→ **TASK DESCRIPTION**: Find the word "scene" in the material below and gather every line that contains it.

╭─ INFORMATION PROVIDED

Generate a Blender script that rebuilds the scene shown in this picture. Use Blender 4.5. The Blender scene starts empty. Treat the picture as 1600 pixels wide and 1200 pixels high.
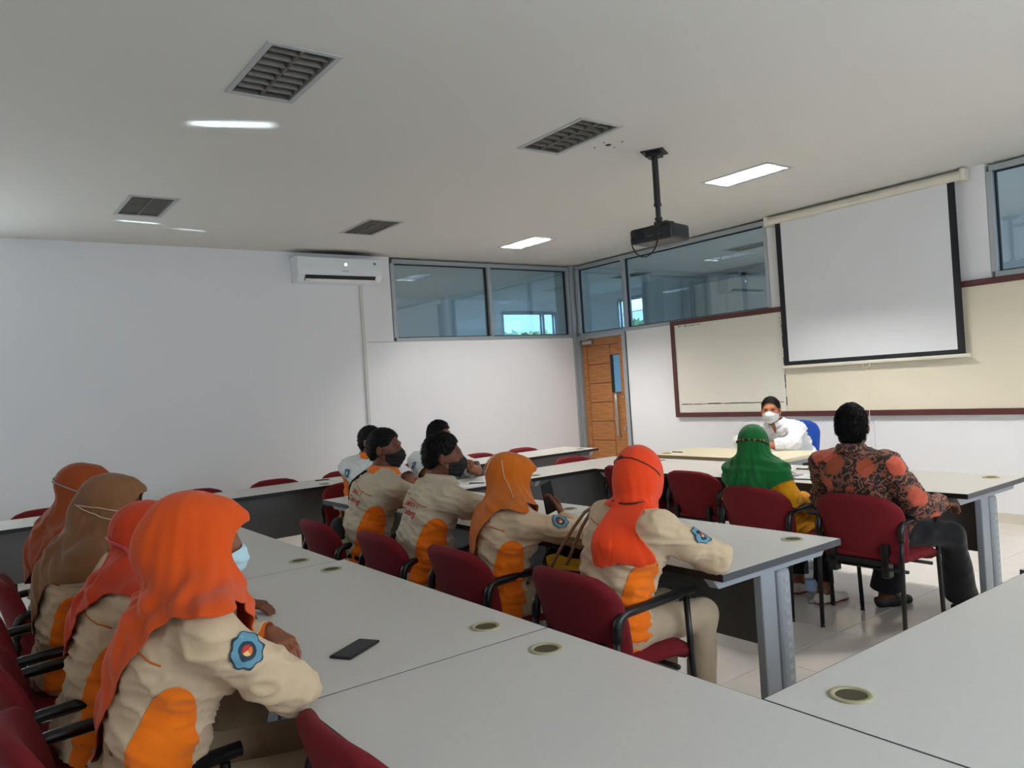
import bpy, bmesh, math, random
import numpy as np
from mathutils import Vector, Matrix
from mathutils.bvhtree import BVHTree
random.seed(7); rng = np.random.default_rng(7)
scene = bpy.context.scene
C = scene.collection
# ------------------------------------------------------------------ camera, world, lights, exposure
cam_d = bpy.data.cameras.new('camera'); cam = bpy.data.objects.new('camera', cam_d); C.objects.link(cam)
cam_d.sensor_fit = 'HORIZONTAL'; cam_d.sensor_width = 36.0; cam_d.lens = 1212.28 / 1600 * 36
cam_d.clip_start = 0.05; cam_d.clip_end = 100
YAW, PITCH, ROLL = 0.932565, 0.0012765, -0.066369      # the phone was held at chest height, a little rolled
def _cam_matrix():
    F = Vector((-math.cos(PITCH) * math.sin(YAW), math.cos(PITCH) * math.cos(YAW), math.sin(PITCH)))
    Rt = Vector((math.cos(YAW), math.sin(YAW), 0)); D = F.cross(Rt)
    c, s = math.cos(ROLL), math.sin(ROLL)
    rx = Rt * c - D * s; dy = Rt * s + D * c
    return Matrix(((rx[0], -dy[0], -F[0], 0), (rx[1], -dy[1], -F[1], 0), (rx[2], -dy[2], -F[2], 1.5), (0, 0, 0, 1)))
cam.matrix_world = _cam_matrix(); scene.camera = cam
scene.view_settings.view_transform = 'Standard'; scene.view_settings.look = 'None'
scene.view_settings.gamma = 1.0; scene.view_settings.use_curve_mapping = False
scene.view_settings.exposure = 1.02
scene.cycles.use_denoising = True; scene.cycles.max_bounces = 10; scene.cycles.diffuse_bounces = 5
scene.cycles.transparent_max_bounces = 12; scene.cycles.caustics_reflective = False; scene.cycles.caustics_refractive = False
scene.cycles.sample_clamp_indirect = 6.0
w = bpy.data.worlds.new('sky'); scene.world = w; w.use_nodes = True
SKY_STRENGTH = 1.6
bg = w.node_tree.nodes['Background']; bg.inputs[0].default_value = (0.55, 0.78, 1.0, 1); bg.inputs[1].default_value = SKY_STRENGTH
TUBE_STRENGTH = 420.0          # the fluorescent tubes that are switched on
DAY_POWER = 60.0              # daylight through the windows behind the photographer
def area_light(name, loc, rot, sx, sy, power, col):
    l = bpy.data.lights.new(name, 'AREA'); l.shape = 'RECTANGLE'; l.size = sx; l.size_y = sy; l.energy = power; l.color = col
    o = bpy.data.objects.new(name, l); C.objects.link(o); o.location = loc; o.rotation_euler = rot; return o
area_light('daylight_window', (-8.40, -.80, 1.85), (math.radians(92), 0, math.radians(-90)), 2.0, 1.7, DAY_POWER * .36, (0.84, 0.94, 1.0))
area_light('daylight_window', (1.55, 2.6, 1.80), (math.radians(80), 0, math.radians(90)), 4.4, 1.6, DAY_POWER * .62, (0.98, 0.97, 0.97))
area_light('daylight_corridor', (-13.1, 9.6, 3.8), (math.radians(50), 0, math.radians(-90)), 1.8, 1.0, 260.0, (0.70, 0.86, 1.0))
area_light('daylight_corridor', (-10.2, 11.5, 3.8), (math.radians(50), 0, math.radians(180)), 1.8, 1.0, 240.0, (0.70, 0.86, 1.0))

# added unseen narrow lamps throw small glints on the ceiling, imitating bounced sunlight
for tgt, src, sx_, sy_, pw in (((-4.64, 1.50, 3.16), (-5.6, -.9, .78), .09, .30, .12), ((-7.43, 1.52, 3.16), (-7.2, -.9, .80), .02, .22, .035), ((-7.62, 2.0, 3.16), (-7.3, -.8, .80), .015, .16, .018)):
    q_ = (Vector(tgt) - Vector(src)).to_track_quat('-Z', 'Y').to_euler()
    o_ = area_light('added_glint_lamp', src, q_, sx_, sy_, pw, (.75, .9, 1.0)); o_.data.spread = math.radians(1.4)
# ------------------------------------------------------------------ helpers
def lin(r, g, b):
    f = lambda v: ((v / 255 + .055) / 1.055) ** 2.4 if v / 255 > .04045 else v / 255 / 12.92
    return (f(r), f(g), f(b), 1)
def mat(name, col, rough=.6, metal=0., bump=0., bscale=200., var=0., vscale=3., emit=None, estr=0., spec=.5, sheen=0., coat=0., aniso=None):
    m = bpy.data.materials.new(name); m.use_nodes = True; nt = m.node_tree; N = nt.nodes; L = nt.links
    p = N['Principled BSDF']; p.inputs['Base Color'].default_value = col; p.inputs['Roughness'].default_value = rough
    p.inputs['Metallic'].default_value = metal; p.inputs['Specular IOR Level'].default_value = spec
    if sheen: p.inputs['Sheen Weight'].default_value = sheen; p.inputs['Sheen Roughness'].default_value = .5
    if coat: p.inputs['Coat Weight'].default_value = coat
    if emit: p.inputs['Emission Color'].default_value = emit; p.inputs['Emission Strength'].default_value = estr
    tc = N.new('ShaderNodeTexCoord')
    if var:
        n = N.new('ShaderNodeTexNoise'); n.inputs['Scale'].default_value = vscale; n.inputs['Detail'].default_value = 4
        L.new(tc.outputs['Object'], n.inputs['Vector'])
        h = N.new('ShaderNodeHueSaturation'); h.inputs['Color'].default_value = col
        mr = N.new('ShaderNodeMapRange'); mr.inputs[1].default_value = .3; mr.inputs[2].default_value = .7
        mr.inputs[3].default_value = 1 - var; mr.inputs[4].default_value = 1 + var
        L.new(n.outputs[0], mr.inputs[0]); L.new(mr.outputs[0], h.inputs['Value']); L.new(h.outputs[0], p.inputs['Base Color'])
    if bump:
        n = N.new('ShaderNodeTexNoise'); n.inputs['Scale'].default_value = bscale; n.inputs['Detail'].default_value = 2
        b = N.new('ShaderNodeBump'); b.inputs['Strength'].default_value = bump; b.inputs['Distance'].default_value = .002
        if aniso:
            mp = N.new('ShaderNodeMapping'); mp.inputs['Scale'].default_value = aniso
            L.new(tc.outputs['Object'], mp.inputs[0]); L.new(mp.outputs[0], n.inputs['Vector'])
        else: L.new(tc.outputs['Object'], n.inputs['Vector'])
        L.new(n.outputs[0], b.inputs['Height']); L.new(b.outputs[0], p.inputs['Normal'])
    return m
def setprops(o, label=None, cat=None, group=None, kind=None):
    if label: o['label'] = label
    if cat: o['category'] = cat
    if group: o['group'] = group
    if kind: o['kind'] = kind
    return o
def empty(name, loc=(0, 0, 0), rz=0., **k):
    o = bpy.data.objects.new(name, None); o.empty_display_size = .1; C.objects.link(o); o.location = loc; o.rotation_euler = (0, 0, rz)
    return setprops(o, **k)
def link(name, me, parent=None, loc=None, rot=None, **k):
    o = bpy.data.objects.new(name, me); C.objects.link(o)
    if parent: o.parent = parent
    if loc is not None: o.location = loc
    if rot is not None: o.rotation_euler = rot
    return setprops(o, **k)
def smooth_mesh(me, v=True): me.polygons.foreach_set('use_smooth', np.full(len(me.polygons), v)); me.update()
class MB:
    """collects shapes into one bmesh; build() links it as ONE mesh object"""
    def __init__(s): s.b = bmesh.new(); s.mi = 0
    def _mi(s, faces):
        for f in faces: f.material_index = s.mi
    def box(s, c, d, bev=0., seg=2, rot=None):
        r = bmesh.ops.create_cube(s.b, size=1.0); vs = r['verts']
        bmesh.ops.scale(s.b, vec=d, verts=vs)
        fs = {f for v in vs for f in v.link_faces}; s._mi(fs)
        if bev:
            es = list({e for v in vs for e in v.link_edges})
            rr = bmesh.ops.bevel(s.b, geom=es, offset=bev, segments=seg, affect='EDGES', profile=.5)
            vs = list({v for f in rr['faces'] for v in f.verts} | {v for v in vs if v.is_valid}); s._mi(rr['faces'])
        if rot is not None: bmesh.ops.rotate(s.b, cent=(0, 0, 0), matrix=rot if isinstance(rot, Matrix) else Matrix.Rotation(rot, 3, 'Z'), verts=vs)
        bmesh.ops.translate(s.b, vec=c, verts=vs); return s
    def bx(s, x0, x1, y0, y1, z0, z1, bev=0., seg=2):
        return s.box(((x0 + x1) / 2, (y0 + y1) / 2, (z0 + z1) / 2), (x1 - x0, y1 - y0, z1 - z0), bev, seg)
    def cyl(s, a, b, r, r2=None, n=16, caps=True):
        a, b = Vector(a), Vector(b); d = b - a
        q = d.to_track_quat('Z', 'Y').to_matrix().to_4x4(); q.translation = (a + b) / 2
        f0 = set(s.b.faces)
        bmesh.ops.create_cone(s.b, cap_ends=caps, cap_tris=False, segments=n, radius1=r, radius2=r if r2 is None else r2, depth=d.length, matrix=q)
        s._mi(set(s.b.faces) - f0); return s
    def tube(s, pts, r, n=10, closed=False):
        P = [Vector(p) for p in pts]; m = len(P); rings = []; up = None
        for i in range(m):
            a = P[i - 1] if (i > 0 or closed) else P[i]; c = P[(i + 1) % m] if (i < m - 1 or closed) else P[i]
            t = (c - a).normalized()
            if up is None: up = t.orthogonal().normalized()
            up = (up - t * up.dot(t)).normalized(); sd = t.cross(up)
            rr = r[i] if isinstance(r, (list, tuple)) else r
            rings.append([s.b.verts.new(P[i] + (up * math.cos(2 * math.pi * k / n) + sd * math.sin(2 * math.pi * k / n)) * rr) for k in range(n)])
        fs = []
        for i in range(m if closed else m - 1):
            A, B = rings[i], rings[(i + 1) % m]
            for k in range(n): fs.append(s.b.faces.new((A[k], A[(k + 1) % n], B[(k + 1) % n], B[k])))
        if not closed: fs.append(s.b.faces.new(rings[0][::-1])); fs.append(s.b.faces.new(rings[-1]))
        s._mi(fs); return s
    def lathe(s, prof, c, n=24):
        rings = []
        for r, z in prof: rings.append([s.b.verts.new((c[0] + r * math.cos(2 * math.pi * k / n), c[1] + r * math.sin(2 * math.pi * k / n), c[2] + z)) for k in range(n)])
        fs = []
        for A, B in zip(rings[:-1], rings[1:]):
            for k in range(n): fs.append(s.b.faces.new((A[k], A[(k + 1) % n], B[(k + 1) % n], B[k])))
        fs.append(s.b.faces.new(rings[0][::-1])); fs.append(s.b.faces.new(rings[-1])); s._mi(fs); return s
    def prism(s, poly, axis, a, b):
        """extrude a 2D polygon along axis 0/1/2 from a to b"""
        def v(p, t): q = [p[0], p[1]]; q.insert(axis, t); return s.b.verts.new(q)
        A = [v(p, a) for p in poly]; B = [v(p, b) for p in poly]; n = len(poly)
        fs = [s.b.faces.new(A[::-1]), s.b.faces.new(B)]
        for k in range(n): fs.append(s.b.faces.new((A[k], A[(k + 1) % n], B[(k + 1) % n], B[k])))
        s._mi(fs); return s
    def mesh(s, name, m, smooth=False):
        bmesh.ops.recalc_face_normals(s.b, faces=s.b.faces)
        me = bpy.data.meshes.new(name); s.b.to_mesh(me); s.b.free()
        for x in (m if isinstance(m, (list, tuple)) else [m]): me.materials.append(x)
        if smooth: smooth_mesh(me)
        return me
    def build(s, name, m, parent=None, smooth=False, loc=None, rot=None, **k):
        return link(name, s.mesh(name, m, smooth), parent, loc, rot, **k)
def soft(o, ang=35):
    """smooth shading with sharp edges kept"""
    me = o.data; smooth_mesh(me)
    b = bmesh.new(); b.from_mesh(me)
    for e in b.edges:
        if len(e.link_faces) == 2 and e.calc_face_angle(0) > math.radians(ang): e.smooth = False
    b.to_mesh(me); b.free(); return o
def copy_tree(o, parent=None):
    c = o.copy(); C.objects.link(c)
    if parent: c.parent = parent
    for ch in list(o.children): copy_tree(ch, c)
    return c
def arc(c, r, a0, a1, n, ax=(0, 1)):
    out = []
    for i in range(n + 1):
        t = math.radians(a0 + (a1 - a0) * i / n); p = list(c); p[ax[0]] += r * math.cos(t); p[ax[1]] += r * math.sin(t); out.append(tuple(p))
    return out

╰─

→ **RESULT BELOW**:
Generate a Blender script that rebuilds the scene shown in this picture. Use Blender 4.5. The Blender scene starts empty. Treat the picture as 1600 pixels wide and 1200 pixels high.
scene = bpy.context.scene
C = scene.collection
cam.matrix_world = _cam_matrix(); scene.camera = cam
scene.view_settings.view_transform = 'Standard'; scene.view_settings.look = 'None'
scene.view_settings.gamma = 1.0; scene.view_settings.use_curve_mapping = False
scene.view_settings.exposure = 1.02
scene.cycles.use_denoising = True; scene.cycles.max_bounces = 10; scene.cycles.diffuse_bounces = 5
scene.cycles.transparent_max_bounces = 12; scene.cycles.caustics_reflective = False; scene.cycles.caustics_refractive = False
scene.cycles.sample_clamp_indirect = 6.0
w = bpy.data.worlds.new('sky'); scene.world = w; w.use_nodes = True